2. It should be ensured that the MSP does not cause fall in prices due to the interventionist measures.

3. Even after so much of criticism, it is undoubted that the scheme is a necessity in times of distress.

4. There is a need to consolidate and relook into the scheme and ensure that it is properly implemented.

4. MSPs and Budget 2018-19

1. In the recent budget, the government has declared that the MSP for kharif will be above the production cost.

2. However the production cost is calculated in three different manners by the CACP which creates huge difference in the final MSP calculated.

3. Three production costs are:

  • A2 which is the actual paid out cost. It includes expenditure done on seeds, fertilizers, hired laborers, leased land, hired machinery etc.
  • A2+FL which is actual paid cost plus the value of family labor.
  • C2 which is the comprehensive cost which includes rent of own land and interest on own capital.

4. So, it is called as misleading announcement as there is no clarification regarding which production cost will be taken.

5. Speculations are rife that the government has done announced it above A2 and A2+FL.

6. Whereas it has been a long demand of the farmers to consider the cost of production-C2.

7. The same has been recommended by National Commission on Farmers in 2006 headed by M.S Swaminanthan.

8. Further, there are other concerns of the farmers as follows:

  • For the last 10 years MSP for kharif crops is already above A2 and A2+FL. But MSP declared currently does not give them enough or reasonable returns over the cost incurred by the farmers. At the same time experts are of the view that it is unlikely that the government will consider C2 as the cost of production because of increase burden of money that the government will have to shelved out of the their pockets.
  • Cost of factors of production has been fixed and it does not take into account the changing cost due to inflation etc.
  • Ensuring high MSP is not the panacea for increasing farmer’s income. Apart from current 25 crops, MSP for fruits and vegetables should also be announced.
  • Procurement system of the government needs to be streamlined. This is because many times the government does not procure on time leading to distress selling by farmers.

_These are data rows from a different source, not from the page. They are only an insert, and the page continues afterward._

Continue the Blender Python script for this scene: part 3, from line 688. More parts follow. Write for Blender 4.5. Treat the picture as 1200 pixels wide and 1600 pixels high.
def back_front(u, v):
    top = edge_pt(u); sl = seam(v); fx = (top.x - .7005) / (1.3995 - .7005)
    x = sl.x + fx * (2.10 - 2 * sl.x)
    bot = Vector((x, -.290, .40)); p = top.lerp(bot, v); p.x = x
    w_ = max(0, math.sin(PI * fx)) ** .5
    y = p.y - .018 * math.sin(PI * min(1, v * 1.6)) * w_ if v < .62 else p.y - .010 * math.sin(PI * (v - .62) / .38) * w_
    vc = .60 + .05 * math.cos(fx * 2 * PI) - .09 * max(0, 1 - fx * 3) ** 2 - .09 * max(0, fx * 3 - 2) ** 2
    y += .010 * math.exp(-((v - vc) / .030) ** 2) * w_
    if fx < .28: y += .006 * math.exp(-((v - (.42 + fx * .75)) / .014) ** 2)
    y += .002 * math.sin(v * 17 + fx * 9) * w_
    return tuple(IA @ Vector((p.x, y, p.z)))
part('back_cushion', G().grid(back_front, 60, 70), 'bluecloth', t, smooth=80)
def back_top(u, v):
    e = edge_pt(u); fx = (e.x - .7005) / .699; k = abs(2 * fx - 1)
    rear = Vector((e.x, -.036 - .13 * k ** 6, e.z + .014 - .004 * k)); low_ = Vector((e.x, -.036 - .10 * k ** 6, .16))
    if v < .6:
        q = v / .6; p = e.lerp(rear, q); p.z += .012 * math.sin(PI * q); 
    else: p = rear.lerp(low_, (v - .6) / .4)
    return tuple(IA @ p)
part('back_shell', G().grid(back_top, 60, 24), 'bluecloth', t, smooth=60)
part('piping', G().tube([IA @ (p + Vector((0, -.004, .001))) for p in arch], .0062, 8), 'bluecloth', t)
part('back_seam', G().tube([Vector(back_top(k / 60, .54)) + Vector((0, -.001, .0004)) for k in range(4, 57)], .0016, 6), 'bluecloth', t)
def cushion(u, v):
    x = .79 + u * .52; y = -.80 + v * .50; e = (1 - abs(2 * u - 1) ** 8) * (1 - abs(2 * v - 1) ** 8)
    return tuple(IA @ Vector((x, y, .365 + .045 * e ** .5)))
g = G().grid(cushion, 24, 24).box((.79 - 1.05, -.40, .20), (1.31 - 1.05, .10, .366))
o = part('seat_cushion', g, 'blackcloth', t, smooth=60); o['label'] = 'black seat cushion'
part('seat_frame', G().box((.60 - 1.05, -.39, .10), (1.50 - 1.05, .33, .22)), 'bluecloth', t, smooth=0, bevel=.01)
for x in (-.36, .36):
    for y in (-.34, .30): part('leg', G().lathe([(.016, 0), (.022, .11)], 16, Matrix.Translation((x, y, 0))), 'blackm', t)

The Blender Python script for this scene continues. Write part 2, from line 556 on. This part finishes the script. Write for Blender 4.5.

Minimum Support Price versus Price Deficit Financing scheme

1. MSP scheme serves the purpose of protecting farmers from distress sale and procurement of food for Public distribution system.

2. However, some states like MP have launched Price Deficit Financing schemes (Bhavantaran Bhugtan Yojana) in which the government pays the farmers the difference between modal rate (the average prices in major mandis) and the minimum support prices (MSPs).

3. Thus, cash transfers to farmers who sell their produce below MSP is better alternative to procurement under MSP scheme because of following factors:

  • Under Bhavantar Bhugtan Yojana, primary agricultural co-operative societies are required to help farmers to register which already has huge presence among farmers unlike FCI.
  • Reduce the wastage of crops in transportation, storage and handling. Farmers will have to carry their produce only to Mandis
  • Increase the saving of exchequer as the government would pay only differential and also save on logistics cost.
  • More farmers would be covered under the scheme.
  • In line with government intention to use DBT for food benefit transfer.

However, there are several challenges such as:

  • Digital connectivity and Aadhar-linked bank accounts are pre-requisites, putting remote regions to disadvantage.
  • Primary agricultural co-operative societies need to be upgraded to handle the registration process.
  • Farmers need to upload the details of crops and yield, this may become disadvantageous for small and marginal farmers as they would have to depend on others for this.
  • Transparency in the functioning of Mandis would need to be ensured.

Price Support Scheme (PSS) for Oil seeds and Pulses

  • 1. The Department of Agriculture and Cooperation implements the Price Support Scheme for Oil Seeds and Pulses through the National Agricultural Cooperative Marketing Federation of India Ltd. (NAFED).
  • 2. NAFED is the nodal procurement agency for Oilseeds and pulses, apart from the Cotton Corporation of India.
  • 3. So, when the prices of oilseeds, pulses and cotton fall below MSP, NAFED purchases them from the farmers.